Bulgaria: Borissov’s GERB-UDF to name candidate PM on May 10
The GERB-UDF coalition will announce on May 10 its candidate Prime Minister, coalition leader Boiko Borissov said on May 9.
Earlier on May 9, President Roumen Radev said that he would on May 15 hand over to GERB-UDF the first mandate to seek to form a government.
Borissov said that GERB-UDF’s candidate PM would be presented in the National Assembly to the leaders of all parliamentary groups.
He said that the candidate Prime Minister was a person who could lead the economy, industry and modernisation to the level that the country expected.
“And (Bulgarians) expect order to be put in the chaos, for the European funds to work, the Recovery and Resilience Programme, our accession to Schengen and the euro zone, judicial reform and the laws we have committed to,” he said.
Borissov said that there were no criteria for the candidate cabinet ministers, whether party members or experts, barring the important criterion that they would be able to get the job done.
He repeated, yet again, his call to the 49th National Assembly’s second-largest group, We Continue the Change-Democratic Bulgaria, to form a government together with shared responsibility. WCC-DB repeatedly has rejected supporting a government nominated by GERB-UDF or one in which Borissov’s coalition participates.
GERB-UDF would speak to all parliamentary groups, Borissov said.
“We are categorically determined to make government, whatever it costs us,” he said.
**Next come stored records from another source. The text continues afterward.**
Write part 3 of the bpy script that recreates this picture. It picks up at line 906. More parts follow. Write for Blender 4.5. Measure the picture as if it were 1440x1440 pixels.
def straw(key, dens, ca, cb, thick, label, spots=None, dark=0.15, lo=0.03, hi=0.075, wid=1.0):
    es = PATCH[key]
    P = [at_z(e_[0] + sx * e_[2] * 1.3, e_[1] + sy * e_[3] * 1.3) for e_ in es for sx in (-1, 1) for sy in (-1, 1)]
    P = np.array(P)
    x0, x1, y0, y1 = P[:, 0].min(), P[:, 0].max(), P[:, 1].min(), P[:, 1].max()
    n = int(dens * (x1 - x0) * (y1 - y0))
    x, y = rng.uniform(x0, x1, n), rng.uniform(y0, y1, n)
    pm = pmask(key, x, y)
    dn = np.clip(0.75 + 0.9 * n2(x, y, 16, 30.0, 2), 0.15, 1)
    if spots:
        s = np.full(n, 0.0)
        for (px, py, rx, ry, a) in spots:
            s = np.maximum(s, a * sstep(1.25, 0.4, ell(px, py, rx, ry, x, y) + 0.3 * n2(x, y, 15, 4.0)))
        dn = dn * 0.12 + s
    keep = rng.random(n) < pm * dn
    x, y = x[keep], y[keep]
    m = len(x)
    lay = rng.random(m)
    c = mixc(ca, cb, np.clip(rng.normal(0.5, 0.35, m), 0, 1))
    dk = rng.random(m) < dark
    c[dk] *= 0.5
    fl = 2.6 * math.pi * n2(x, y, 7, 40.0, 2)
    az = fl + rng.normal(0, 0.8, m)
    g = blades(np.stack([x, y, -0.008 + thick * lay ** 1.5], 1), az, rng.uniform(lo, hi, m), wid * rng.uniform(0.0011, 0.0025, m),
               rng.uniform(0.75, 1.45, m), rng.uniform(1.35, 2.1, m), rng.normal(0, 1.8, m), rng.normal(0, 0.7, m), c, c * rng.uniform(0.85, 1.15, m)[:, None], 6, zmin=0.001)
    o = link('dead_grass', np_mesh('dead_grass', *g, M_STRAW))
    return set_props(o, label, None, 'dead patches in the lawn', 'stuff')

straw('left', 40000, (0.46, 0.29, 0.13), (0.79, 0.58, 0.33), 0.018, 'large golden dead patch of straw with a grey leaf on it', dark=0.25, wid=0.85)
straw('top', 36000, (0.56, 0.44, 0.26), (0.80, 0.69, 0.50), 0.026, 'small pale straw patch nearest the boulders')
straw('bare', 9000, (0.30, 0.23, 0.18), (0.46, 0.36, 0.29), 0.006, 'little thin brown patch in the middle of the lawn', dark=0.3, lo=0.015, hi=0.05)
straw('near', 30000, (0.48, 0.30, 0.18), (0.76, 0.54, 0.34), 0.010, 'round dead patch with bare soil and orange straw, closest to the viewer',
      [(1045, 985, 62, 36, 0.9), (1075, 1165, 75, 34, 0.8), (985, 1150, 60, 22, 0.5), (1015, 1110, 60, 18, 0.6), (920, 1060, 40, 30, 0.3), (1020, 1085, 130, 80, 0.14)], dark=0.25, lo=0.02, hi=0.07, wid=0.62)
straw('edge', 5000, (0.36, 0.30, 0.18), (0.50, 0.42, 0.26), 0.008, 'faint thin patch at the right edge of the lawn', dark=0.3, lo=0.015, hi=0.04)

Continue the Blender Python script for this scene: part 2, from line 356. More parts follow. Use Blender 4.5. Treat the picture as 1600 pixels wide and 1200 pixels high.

“I appeal to all parties – elections in August without a Budget, with a caretaker government left to itself, is a disaster. Any responsible politician who takes a salary for this work cannot let the National Assembly work for a month or so without producing anything. We cannot let the chaos in the state continue in the coming days and months,” Borissov said.
“You see unheard-of inflation, migration, impoverishment, accidents, murders, robberies, absolutely no prospects for Bulgaria after two years.”
The cabinet proposed by GERB-UDF would have a short horizon, because in the current divisive political situation it was “not serious” to think about a full term in office, he said.